My first and possibly last start-to-finish 35mm cinema installation was this summer. After two years' worth of renovations, this theatre re-opened on August 31, 2012, exactly 85 years after the building was first opened to the public. This is primarily a performing-arts house, but has and will continue to screen classic films on an occasional basis to the public and also for rentals and special events. As a special venue, I believe that film will be around at this place (and others like it) for years to come.
They also have a nice Christie video projector (not D-cinema, however), and are set up to do seamless changeovers from film to video and back (stomp on either foot pedal and a "douser close" command is sent to the video projector; hit the "video c/o" button and both film projector changeovers close and a "douser open" command is sent to the video projector). I have wanted to have this capability for years and it has proven to be useful several times already.

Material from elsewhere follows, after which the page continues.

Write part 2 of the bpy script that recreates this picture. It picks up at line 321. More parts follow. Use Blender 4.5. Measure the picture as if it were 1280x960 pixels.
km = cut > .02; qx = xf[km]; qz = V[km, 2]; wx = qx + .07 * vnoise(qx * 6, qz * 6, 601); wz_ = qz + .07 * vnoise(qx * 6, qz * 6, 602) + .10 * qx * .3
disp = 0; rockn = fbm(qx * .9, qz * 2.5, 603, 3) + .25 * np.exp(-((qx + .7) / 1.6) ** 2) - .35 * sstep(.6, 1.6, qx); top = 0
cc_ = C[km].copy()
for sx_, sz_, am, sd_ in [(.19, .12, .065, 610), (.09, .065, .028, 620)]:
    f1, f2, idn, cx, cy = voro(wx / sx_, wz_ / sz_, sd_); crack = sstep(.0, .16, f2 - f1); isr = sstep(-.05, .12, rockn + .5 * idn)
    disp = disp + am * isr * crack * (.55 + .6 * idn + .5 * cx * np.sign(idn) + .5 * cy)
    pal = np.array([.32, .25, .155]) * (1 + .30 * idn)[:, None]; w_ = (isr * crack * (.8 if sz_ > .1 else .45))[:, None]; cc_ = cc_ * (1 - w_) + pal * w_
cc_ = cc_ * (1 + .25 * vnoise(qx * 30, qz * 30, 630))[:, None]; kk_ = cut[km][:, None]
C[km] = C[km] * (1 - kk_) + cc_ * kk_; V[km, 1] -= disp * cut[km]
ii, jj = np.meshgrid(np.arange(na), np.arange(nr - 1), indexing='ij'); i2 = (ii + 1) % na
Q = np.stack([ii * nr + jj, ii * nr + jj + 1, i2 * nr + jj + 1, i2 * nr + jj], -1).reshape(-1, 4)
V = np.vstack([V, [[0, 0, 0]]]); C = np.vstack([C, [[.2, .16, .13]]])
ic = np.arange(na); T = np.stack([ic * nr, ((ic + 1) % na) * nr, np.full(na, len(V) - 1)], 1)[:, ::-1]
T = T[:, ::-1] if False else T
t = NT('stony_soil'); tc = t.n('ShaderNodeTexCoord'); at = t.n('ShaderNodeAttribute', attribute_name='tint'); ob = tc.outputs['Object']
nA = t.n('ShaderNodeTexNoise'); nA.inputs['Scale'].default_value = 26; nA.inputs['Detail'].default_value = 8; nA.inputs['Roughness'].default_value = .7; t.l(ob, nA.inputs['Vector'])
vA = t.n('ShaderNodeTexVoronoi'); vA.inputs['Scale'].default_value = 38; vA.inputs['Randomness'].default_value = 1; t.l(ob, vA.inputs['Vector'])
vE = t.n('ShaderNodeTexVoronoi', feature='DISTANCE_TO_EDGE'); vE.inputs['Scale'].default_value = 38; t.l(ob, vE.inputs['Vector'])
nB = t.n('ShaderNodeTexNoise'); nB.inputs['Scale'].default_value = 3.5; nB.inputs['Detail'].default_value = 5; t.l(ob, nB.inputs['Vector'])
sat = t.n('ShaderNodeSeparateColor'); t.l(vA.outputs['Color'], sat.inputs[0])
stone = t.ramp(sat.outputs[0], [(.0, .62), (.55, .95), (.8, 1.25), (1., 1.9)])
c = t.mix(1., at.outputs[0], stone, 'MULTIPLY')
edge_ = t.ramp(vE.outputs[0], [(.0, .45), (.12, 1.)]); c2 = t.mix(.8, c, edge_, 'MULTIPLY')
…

The film equipment was a mixed bag of used items. The projector heads and bases were original to the theatre (installed around 1960, it seems), while the lamphouses, rectifiers, and modern sound equipment were purchased used. Tim Reed worked with the electrician to install the lamphouses and rectifiers and also designed and installed a relay box for the video changeover system and the motor-start signals for SRD. I wrote the specifications for everything and installed and aligned the projectors, which have lenses and aperture plates for four formats, and installed LED readers and did A- and B-chain alignments. The sound contractor installed the video projector (it hangs from the ceiling and uses an extra porthole to the right of the #2 projector).